アルゼンチンが誇る夢幻と無限の作家、ホルヘ・ルイス・ボルヘス。篠田一士氏の訳による短編、「記憶の人・フネス」(1942)をご紹介します(書誌情報は 「バベルの図書館」「内緒の奇蹟」に同じ)。
「おまえは今までに食ったパンの枚数を覚えているのか?」
とは、「ジョジョの奇妙な冒険」に登場する吸血鬼ディオが、「今までに何人の人間を犠牲にしたんだ!」との問いに返した名セリフです。
が、「XXXX枚だ」と普通に返されたら、ディオはどう反応したでしょうか。それも枚数どころか、今までに食べたパンの味の記憶を一枚ずつ語りはじめたとしたら?(トレーズ・クシュリナーダならやりかねんな)
「十七世紀に、ジョン・ロックは、個々の物体、個々の石、個々の鳥や枝が個々の名前をもつという不可能な語法を仮定し(そして廃棄し)た。フネスもいったん類似の語法を考案したが、それではあまりに概括的で漠然としているというのでやめてしまった。実際、フネスは、どんな森のどんな木のどんな葉もおぼえているばかりか、それを見たり想像したりした折々の一つ一つをもおぼえていた」
ロックのその説は読んだことはないのですが(『市民政府二論』は読みましたよ。もう忘れましたけど)、ここまで記憶力がいいのもどうかと思います。
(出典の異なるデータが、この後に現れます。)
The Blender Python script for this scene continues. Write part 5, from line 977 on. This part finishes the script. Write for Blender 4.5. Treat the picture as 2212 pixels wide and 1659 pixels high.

「三時十四分の(横から見た)犬が三時十五分の(前から見た)犬と同じ名前をもつという事実に悩まされた」までいくと、まともな日常生活はおくれないでしょうから。
考えるということは、相違を忘れること、概括すること、抽象することである。過度に充満したフネスの世界には、細部、ほとんど連続した細部しかなかった」
う、うらやましくない!なんか天才バカボンとかに出てきそうなキャラです。
忘れっぽいのも悪いことばかりじゃない、というお話でした。オチは伏せますが、だいたいご想像通りかと。
とはいうものの、「努力すれば英語と古代ギリシア語をおぼえられる」程度の記憶力は欲しい…。